There’s a shift happening in the software industry – one that could have major implications for how companies buy, use, and think about technology.
For the past two decades, Software-as-a-Service (SaaS) has been the dominant model for delivering business software. It replaced expensive on-premise installations with cloud-based subscriptions, unlocking access and scalability. For a time, it looked like the final evolution in software delivery. But today that model is being tested by something new: agentic AI.
This isn’t just about adding smarter features to existing platforms. It’s about a different way of thinking – one that’s built on automation, intelligent workflows, and outcomes rather than access. And it’s catching on fast.
The Structural Limits of SaaS
I’ve seen first-hand how SaaS models can both unlock value and introduce friction. Over time, several structural issues have emerged.
First, there’s SaaS sprawl. Large organisations now deploy hundreds of applications, many with overlapping or highly specialised use cases. Managing this landscape is both expensive and operationally taxing. Licences go unused, tools get abandoned, and integration becomes a persistent challenge.
Second, the common per-seat pricing model increasingly feels misaligned with how value is actually delivered. A business might be paying for access across an entire team when, in reality, only a handful of users rely on the tool. That creates waste and encourages cost-cutting rather than value optimisation.
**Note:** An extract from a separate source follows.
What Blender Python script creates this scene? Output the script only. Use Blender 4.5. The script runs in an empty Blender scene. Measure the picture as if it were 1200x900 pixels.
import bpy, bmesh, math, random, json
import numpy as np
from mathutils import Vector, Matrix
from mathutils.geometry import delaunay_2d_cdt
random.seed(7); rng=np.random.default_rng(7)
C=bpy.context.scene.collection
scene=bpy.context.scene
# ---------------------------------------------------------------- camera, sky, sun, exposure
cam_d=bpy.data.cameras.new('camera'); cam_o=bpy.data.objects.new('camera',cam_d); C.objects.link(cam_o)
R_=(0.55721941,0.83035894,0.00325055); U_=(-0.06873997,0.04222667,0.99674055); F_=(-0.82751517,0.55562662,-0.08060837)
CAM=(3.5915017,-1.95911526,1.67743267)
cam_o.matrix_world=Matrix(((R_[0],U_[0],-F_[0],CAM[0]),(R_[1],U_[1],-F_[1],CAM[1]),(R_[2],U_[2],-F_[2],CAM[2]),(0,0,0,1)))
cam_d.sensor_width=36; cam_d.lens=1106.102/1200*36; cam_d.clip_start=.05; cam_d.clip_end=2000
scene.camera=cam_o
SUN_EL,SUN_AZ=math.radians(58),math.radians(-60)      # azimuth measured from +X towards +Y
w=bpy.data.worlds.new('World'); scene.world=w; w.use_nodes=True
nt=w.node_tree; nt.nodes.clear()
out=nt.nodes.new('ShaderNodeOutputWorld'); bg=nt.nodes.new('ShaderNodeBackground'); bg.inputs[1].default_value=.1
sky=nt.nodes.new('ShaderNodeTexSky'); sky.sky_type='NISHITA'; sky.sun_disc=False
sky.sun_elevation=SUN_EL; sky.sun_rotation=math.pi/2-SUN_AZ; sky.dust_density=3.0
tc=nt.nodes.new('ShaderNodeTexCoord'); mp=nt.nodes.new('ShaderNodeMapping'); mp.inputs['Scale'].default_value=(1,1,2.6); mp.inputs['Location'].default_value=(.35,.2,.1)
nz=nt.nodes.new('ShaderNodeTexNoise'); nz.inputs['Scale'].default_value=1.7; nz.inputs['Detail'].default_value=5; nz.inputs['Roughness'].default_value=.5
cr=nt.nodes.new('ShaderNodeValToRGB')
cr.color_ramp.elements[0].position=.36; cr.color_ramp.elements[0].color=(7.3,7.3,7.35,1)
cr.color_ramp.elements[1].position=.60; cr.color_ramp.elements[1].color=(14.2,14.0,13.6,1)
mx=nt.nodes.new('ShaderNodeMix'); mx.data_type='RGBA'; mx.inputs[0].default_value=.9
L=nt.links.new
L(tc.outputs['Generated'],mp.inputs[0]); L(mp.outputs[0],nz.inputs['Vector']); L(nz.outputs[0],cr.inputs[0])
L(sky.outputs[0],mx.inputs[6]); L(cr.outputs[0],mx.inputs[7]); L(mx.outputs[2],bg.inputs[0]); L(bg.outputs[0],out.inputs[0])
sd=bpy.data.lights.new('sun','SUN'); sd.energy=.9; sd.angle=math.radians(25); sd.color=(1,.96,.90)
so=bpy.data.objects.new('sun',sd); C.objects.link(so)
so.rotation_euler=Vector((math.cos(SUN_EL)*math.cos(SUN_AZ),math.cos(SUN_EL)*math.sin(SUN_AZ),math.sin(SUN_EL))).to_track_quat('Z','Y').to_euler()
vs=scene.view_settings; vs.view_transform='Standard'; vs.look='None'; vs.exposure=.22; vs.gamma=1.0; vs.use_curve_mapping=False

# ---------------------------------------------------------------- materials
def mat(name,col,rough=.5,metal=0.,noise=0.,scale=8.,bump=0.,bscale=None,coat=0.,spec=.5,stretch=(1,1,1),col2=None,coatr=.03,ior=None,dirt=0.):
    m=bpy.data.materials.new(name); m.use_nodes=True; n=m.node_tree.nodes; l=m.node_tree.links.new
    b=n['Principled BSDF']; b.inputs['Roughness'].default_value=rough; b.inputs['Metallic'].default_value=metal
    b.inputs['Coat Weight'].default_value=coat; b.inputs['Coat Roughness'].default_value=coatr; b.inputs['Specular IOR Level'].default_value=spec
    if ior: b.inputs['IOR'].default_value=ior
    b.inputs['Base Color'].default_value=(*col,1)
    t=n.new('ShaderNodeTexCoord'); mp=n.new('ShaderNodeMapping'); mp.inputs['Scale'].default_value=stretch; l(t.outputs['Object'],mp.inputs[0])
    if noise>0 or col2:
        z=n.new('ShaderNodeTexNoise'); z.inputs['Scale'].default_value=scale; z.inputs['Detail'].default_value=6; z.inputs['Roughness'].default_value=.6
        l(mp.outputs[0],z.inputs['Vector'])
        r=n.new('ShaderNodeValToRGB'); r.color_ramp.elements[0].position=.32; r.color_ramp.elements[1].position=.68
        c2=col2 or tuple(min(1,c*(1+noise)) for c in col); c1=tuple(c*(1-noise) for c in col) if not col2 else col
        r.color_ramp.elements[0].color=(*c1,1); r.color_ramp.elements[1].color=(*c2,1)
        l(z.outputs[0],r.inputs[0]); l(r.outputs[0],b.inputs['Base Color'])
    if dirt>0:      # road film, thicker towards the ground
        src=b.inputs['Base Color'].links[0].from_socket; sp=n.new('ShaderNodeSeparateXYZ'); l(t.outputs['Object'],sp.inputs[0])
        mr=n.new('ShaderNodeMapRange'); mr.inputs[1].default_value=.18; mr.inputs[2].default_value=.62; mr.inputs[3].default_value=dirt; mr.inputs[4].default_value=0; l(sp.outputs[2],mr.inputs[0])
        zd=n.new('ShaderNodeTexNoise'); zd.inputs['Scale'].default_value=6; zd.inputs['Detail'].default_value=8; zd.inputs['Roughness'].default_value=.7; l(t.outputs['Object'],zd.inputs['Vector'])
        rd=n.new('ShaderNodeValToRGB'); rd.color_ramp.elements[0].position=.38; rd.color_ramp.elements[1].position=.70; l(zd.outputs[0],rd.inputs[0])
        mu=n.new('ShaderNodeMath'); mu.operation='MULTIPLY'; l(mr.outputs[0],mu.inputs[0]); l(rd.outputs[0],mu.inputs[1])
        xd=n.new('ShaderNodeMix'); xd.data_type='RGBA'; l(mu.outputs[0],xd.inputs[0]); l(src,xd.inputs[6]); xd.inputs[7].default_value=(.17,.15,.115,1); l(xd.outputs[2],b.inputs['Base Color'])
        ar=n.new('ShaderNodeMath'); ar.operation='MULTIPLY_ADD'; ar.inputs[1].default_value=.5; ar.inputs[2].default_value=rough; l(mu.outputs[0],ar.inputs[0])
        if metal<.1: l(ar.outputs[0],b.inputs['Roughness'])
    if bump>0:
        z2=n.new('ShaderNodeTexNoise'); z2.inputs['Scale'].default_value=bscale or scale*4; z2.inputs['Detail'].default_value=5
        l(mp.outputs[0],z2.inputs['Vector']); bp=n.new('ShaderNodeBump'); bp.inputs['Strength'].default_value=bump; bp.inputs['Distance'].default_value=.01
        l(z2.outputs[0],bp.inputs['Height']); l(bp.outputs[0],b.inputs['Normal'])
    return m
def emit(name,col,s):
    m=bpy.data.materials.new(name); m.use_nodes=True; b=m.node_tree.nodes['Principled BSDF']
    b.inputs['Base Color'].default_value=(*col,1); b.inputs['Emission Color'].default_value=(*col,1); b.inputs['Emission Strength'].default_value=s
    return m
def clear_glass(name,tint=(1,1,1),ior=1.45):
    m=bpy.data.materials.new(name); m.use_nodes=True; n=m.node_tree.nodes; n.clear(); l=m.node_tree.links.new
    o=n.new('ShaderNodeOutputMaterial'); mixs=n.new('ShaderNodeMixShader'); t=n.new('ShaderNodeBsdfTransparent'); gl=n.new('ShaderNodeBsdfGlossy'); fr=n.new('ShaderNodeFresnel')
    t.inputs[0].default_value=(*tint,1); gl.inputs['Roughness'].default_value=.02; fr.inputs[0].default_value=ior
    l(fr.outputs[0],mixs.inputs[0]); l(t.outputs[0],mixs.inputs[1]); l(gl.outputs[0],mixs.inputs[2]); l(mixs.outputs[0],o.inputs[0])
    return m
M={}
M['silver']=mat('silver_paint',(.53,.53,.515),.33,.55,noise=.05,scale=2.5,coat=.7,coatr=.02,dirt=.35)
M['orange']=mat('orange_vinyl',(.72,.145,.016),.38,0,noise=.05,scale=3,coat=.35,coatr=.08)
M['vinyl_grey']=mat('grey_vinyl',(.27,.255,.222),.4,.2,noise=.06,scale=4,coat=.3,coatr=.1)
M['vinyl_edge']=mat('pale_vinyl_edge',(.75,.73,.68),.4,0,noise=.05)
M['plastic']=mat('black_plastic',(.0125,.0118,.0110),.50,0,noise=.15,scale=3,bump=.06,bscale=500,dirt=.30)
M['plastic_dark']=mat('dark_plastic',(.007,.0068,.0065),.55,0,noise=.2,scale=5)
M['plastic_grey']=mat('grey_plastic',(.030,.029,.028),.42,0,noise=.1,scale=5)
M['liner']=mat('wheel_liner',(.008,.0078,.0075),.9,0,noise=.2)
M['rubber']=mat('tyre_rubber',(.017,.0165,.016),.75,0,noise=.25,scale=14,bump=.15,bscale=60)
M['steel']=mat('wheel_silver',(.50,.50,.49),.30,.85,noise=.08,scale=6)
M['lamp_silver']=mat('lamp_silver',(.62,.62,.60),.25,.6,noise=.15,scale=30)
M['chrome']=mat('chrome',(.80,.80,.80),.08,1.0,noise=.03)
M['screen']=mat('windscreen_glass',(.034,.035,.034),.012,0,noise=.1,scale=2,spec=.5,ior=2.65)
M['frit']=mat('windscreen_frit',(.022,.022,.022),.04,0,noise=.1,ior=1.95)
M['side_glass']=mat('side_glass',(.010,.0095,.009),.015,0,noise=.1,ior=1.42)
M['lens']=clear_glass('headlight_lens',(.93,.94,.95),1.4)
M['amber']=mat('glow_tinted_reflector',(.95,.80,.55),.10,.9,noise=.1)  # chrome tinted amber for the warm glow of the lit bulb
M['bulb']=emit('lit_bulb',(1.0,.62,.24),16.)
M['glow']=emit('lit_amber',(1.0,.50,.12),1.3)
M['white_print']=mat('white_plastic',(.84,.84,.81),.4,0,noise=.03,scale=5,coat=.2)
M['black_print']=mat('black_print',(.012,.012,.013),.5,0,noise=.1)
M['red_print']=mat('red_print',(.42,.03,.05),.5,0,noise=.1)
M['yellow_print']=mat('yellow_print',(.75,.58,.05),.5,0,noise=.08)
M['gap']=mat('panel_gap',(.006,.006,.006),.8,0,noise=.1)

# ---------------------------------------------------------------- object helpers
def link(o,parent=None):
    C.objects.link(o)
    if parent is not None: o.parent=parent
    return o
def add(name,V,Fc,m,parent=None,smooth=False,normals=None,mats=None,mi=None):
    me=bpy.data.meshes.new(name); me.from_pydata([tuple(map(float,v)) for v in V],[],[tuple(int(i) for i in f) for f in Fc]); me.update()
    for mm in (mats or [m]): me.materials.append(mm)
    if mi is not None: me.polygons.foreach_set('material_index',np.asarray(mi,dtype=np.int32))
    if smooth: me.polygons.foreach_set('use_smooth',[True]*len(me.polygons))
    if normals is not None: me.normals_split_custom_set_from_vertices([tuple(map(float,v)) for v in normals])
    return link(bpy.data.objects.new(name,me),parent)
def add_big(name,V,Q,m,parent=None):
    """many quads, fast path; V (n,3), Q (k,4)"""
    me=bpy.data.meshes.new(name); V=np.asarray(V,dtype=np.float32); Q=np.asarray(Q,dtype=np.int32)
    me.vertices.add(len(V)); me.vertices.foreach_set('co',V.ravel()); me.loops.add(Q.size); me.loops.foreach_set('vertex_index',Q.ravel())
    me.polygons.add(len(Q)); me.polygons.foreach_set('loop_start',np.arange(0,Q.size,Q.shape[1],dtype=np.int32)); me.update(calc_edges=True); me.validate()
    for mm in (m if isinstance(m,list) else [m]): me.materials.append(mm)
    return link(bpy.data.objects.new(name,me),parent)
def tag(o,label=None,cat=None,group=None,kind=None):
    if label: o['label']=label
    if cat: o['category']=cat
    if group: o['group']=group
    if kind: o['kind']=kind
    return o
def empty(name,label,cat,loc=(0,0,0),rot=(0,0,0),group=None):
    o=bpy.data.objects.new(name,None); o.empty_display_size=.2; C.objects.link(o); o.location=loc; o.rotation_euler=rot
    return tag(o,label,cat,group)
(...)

Then there’s integration fatigue. SaaS platforms often don’t talk to each other natively. Businesses end up cobbling together workflows across different tools, leading to duplication and data silos. One recent study suggested knowledge workers spend around 12 hours a week reconciling information between systems. That’s lost time and lost opportunity.
Finally, there’s a limit to how far traditional SaaS platforms can go in reducing manual effort. AI has been added around the edges – smart suggestions, simple bots – but the core structure remains reliant on human input.
A New Model: Agentic AI
Agentic AI represents something more fundamental. Rather than providing a platform for users to do tasks, it can do the tasks itself. These systems rely on autonomous agents – software programs that can take action, make decisions, and improve over time without constant human oversight.
There are a few key characteristics that differentiate agentic platforms from traditional SaaS:
- Outcome-Driven Automation: These systems are designed to execute tasks from start to finish – whether it’s processing invoices, resolving customer issues, or conducting due diligence. The value lies in completion, not access.
- Cross-Platform Functionality: Agentic systems can pull from multiple sources, navigate between tools, and act as an orchestration layer across different data environments. They don’t require everything to be under one roof.
- New Pricing Models: Rather than charging for user licences, agentic systems are shifting toward usage- and outcome-based pricing. You pay for what the AI does, not just for using the software.
- Continuous Learning: These agents aren’t static. They adapt and refine their outputs over time, meaning they can grow more valuable the longer they’re used.
- Cultural Shift: Adopting this kind of technology often comes hand-in-hand with a broader move toward data-driven, leaner, and more adaptive organisational cultures.
Implications for SaaS Companies
To compete with the rise of AI, SaaS providers will need to evolve their services to better meet customer expectations. This means rethinking not just product features but the entire delivery model – from pricing and integration to automation and long-term value creation
For traditional SaaS businesses, this shift represents both a threat and an opportunity. It’s no longer enough to be the best dashboard or the most user-friendly UI. The next wave of competition will be measured by who can remove friction, automate outcomes, and offer tools that disappear into the background.
Some SaaS firms are already responding – embedding more advanced automation, shifting towards outcome-based pricing, and opening up APIs to play nicely with agentic platforms. Others may find themselves disrupted unless they reposition their offering.
There’s also room for partnership. Not every SaaS company needs to become an AI company overnight. But aligning with platforms that enable agentic behaviour – through interoperability, shared data layers, or white-labelled intelligence may be key to remaining relevant.
Looking Ahead
It’s too early to declare the end of SaaS. But it’s clear that the model is being redefined. The market is beginning to demand something beyond access – a shift towards tools that think, act, and deliver.
From an investor and operator’s perspective, this opens up exciting territory. The companies that succeed will be those that reduce complexity, lower operational overheads, and price according to actual value delivered.
As this space evolves, expect to see a growing divide: between tools that assist and tools that act. The former will still have their place – but the latter may well define the future of enterprise software.